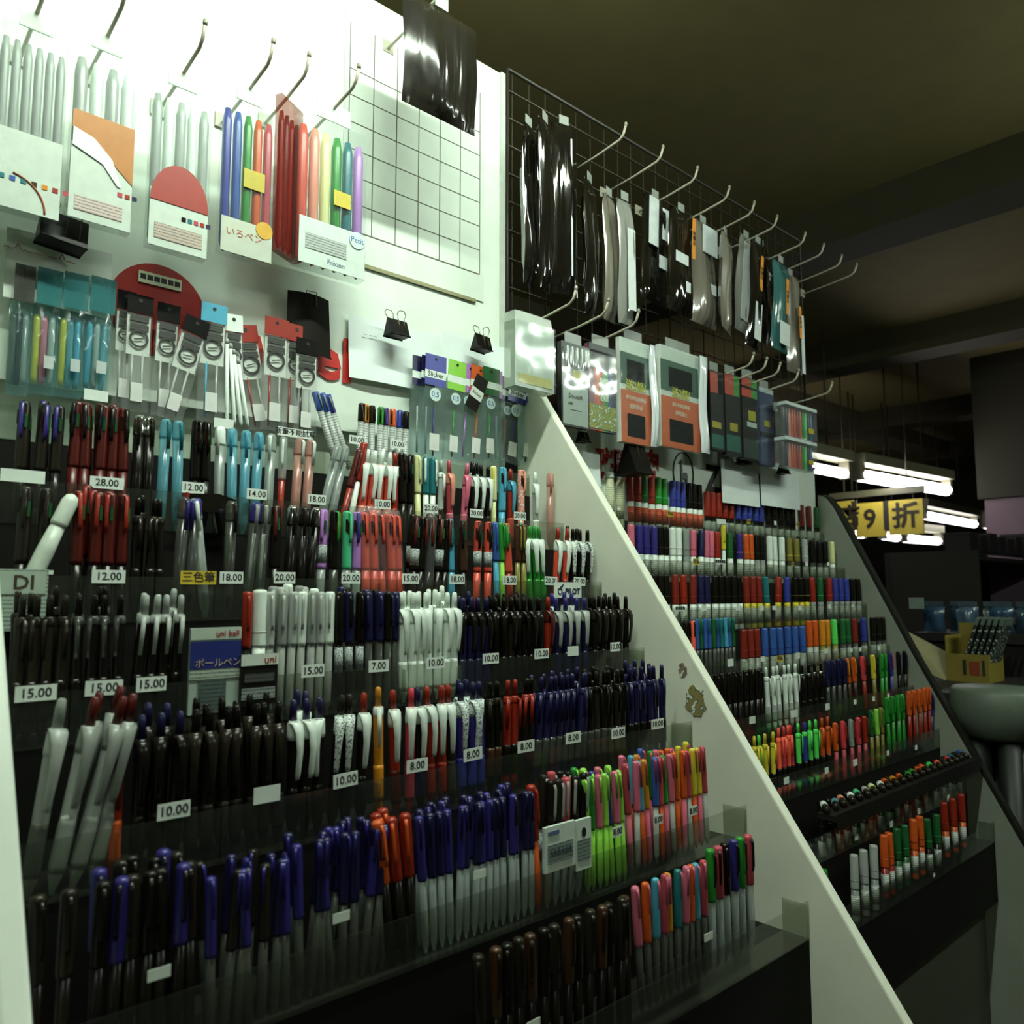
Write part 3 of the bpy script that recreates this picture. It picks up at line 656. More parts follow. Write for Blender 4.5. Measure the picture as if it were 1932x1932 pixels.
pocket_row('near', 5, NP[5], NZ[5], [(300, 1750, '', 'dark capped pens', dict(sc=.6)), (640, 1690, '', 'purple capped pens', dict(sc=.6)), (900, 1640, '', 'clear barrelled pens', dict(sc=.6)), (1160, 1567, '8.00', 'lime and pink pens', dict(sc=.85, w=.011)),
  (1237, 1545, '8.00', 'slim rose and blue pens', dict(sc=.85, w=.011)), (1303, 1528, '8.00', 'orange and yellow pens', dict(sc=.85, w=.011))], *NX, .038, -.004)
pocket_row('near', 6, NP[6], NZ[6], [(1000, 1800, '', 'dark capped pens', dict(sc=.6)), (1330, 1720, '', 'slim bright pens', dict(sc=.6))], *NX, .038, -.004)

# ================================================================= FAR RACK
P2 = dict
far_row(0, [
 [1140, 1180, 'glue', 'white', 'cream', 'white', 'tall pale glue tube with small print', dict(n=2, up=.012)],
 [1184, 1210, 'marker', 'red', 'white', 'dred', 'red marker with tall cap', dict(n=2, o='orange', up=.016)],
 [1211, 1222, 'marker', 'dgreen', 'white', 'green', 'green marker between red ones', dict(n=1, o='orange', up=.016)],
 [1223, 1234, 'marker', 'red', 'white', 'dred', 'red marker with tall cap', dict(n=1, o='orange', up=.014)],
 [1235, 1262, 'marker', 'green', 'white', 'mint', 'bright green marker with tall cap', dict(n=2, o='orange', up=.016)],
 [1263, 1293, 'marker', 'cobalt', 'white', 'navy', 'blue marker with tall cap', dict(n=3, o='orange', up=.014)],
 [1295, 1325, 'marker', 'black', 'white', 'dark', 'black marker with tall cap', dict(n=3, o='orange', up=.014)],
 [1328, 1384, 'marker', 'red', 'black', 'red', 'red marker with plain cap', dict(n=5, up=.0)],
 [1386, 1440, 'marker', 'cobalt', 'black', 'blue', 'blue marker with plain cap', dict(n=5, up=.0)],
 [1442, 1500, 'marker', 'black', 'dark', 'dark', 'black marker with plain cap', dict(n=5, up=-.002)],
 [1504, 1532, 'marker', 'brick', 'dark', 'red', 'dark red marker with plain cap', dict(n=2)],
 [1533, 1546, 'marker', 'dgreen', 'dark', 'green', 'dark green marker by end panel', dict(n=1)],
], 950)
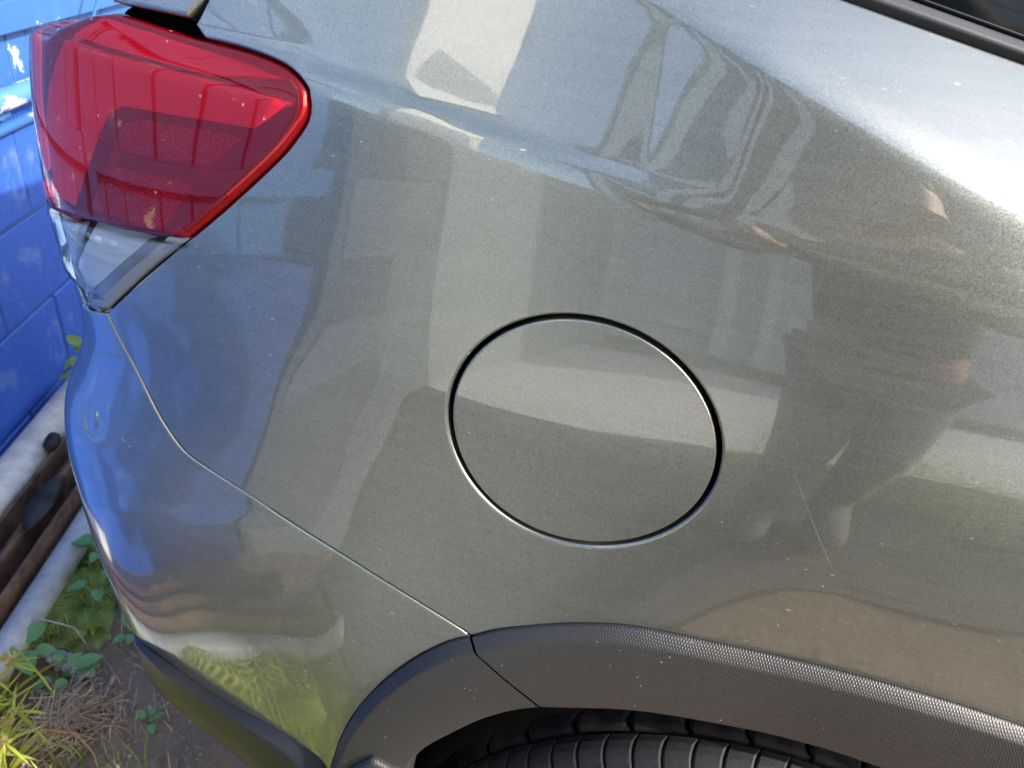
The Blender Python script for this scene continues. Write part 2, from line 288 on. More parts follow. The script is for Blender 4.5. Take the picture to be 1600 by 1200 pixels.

══════

* Exercise instructions
Each record above is to be restated exactly, with its pictures removed from the copy.

* Response for this exercise
Write part 3 of the bpy script that recreates this picture. It picks up at line 656. More parts follow. Write for Blender 4.5. Measure the picture as if it were 1932x1932 pixels.
pocket_row('near', 5, NP[5], NZ[5], [(300, 1750, '', 'dark capped pens', dict(sc=.6)), (640, 1690, '', 'purple capped pens', dict(sc=.6)), (900, 1640, '', 'clear barrelled pens', dict(sc=.6)), (1160, 1567, '8.00', 'lime and pink pens', dict(sc=.85, w=.011)),
  (1237, 1545, '8.00', 'slim rose and blue pens', dict(sc=.85, w=.011)), (1303, 1528, '8.00', 'orange and yellow pens', dict(sc=.85, w=.011))], *NX, .038, -.004)
pocket_row('near', 6, NP[6], NZ[6], [(1000, 1800, '', 'dark capped pens', dict(sc=.6)), (1330, 1720, '', 'slim bright pens', dict(sc=.6))], *NX, .038, -.004)

# ================================================================= FAR RACK
P2 = dict
far_row(0, [
 [1140, 1180, 'glue', 'white', 'cream', 'white', 'tall pale glue tube with small print', dict(n=2, up=.012)],
 [1184, 1210, 'marker', 'red', 'white', 'dred', 'red marker with tall cap', dict(n=2, o='orange', up=.016)],
 [1211, 1222, 'marker', 'dgreen', 'white', 'green', 'green marker between red ones', dict(n=1, o='orange', up=.016)],
 [1223, 1234, 'marker', 'red', 'white', 'dred', 'red marker with tall cap', dict(n=1, o='orange', up=.014)],
 [1235, 1262, 'marker', 'green', 'white', 'mint', 'bright green marker with tall cap', dict(n=2, o='orange', up=.016)],
 [1263, 1293, 'marker', 'cobalt', 'white', 'navy', 'blue marker with tall cap', dict(n=3, o='orange', up=.014)],
 [1295, 1325, 'marker', 'black', 'white', 'dark', 'black marker with tall cap', dict(n=3, o='orange', up=.014)],
 [1328, 1384, 'marker', 'red', 'black', 'red', 'red marker with plain cap', dict(n=5, up=.0)],
 [1386, 1440, 'marker', 'cobalt', 'black', 'blue', 'blue marker with plain cap', dict(n=5, up=.0)],
 [1442, 1500, 'marker', 'black', 'dark', 'dark', 'black marker with plain cap', dict(n=5, up=-.002)],
 [1504, 1532, 'marker', 'brick', 'dark', 'red', 'dark red marker with plain cap', dict(n=2)],
 [1533, 1546, 'marker', 'dgreen', 'dark', 'green', 'dark green marker by end panel', dict(n=1)],
], 950)
The Blender Python script for this scene continues. Write part 2, from line 288 on. More parts follow. The script is for Blender 4.5. Take the picture to be 1600 by 1200 pixels.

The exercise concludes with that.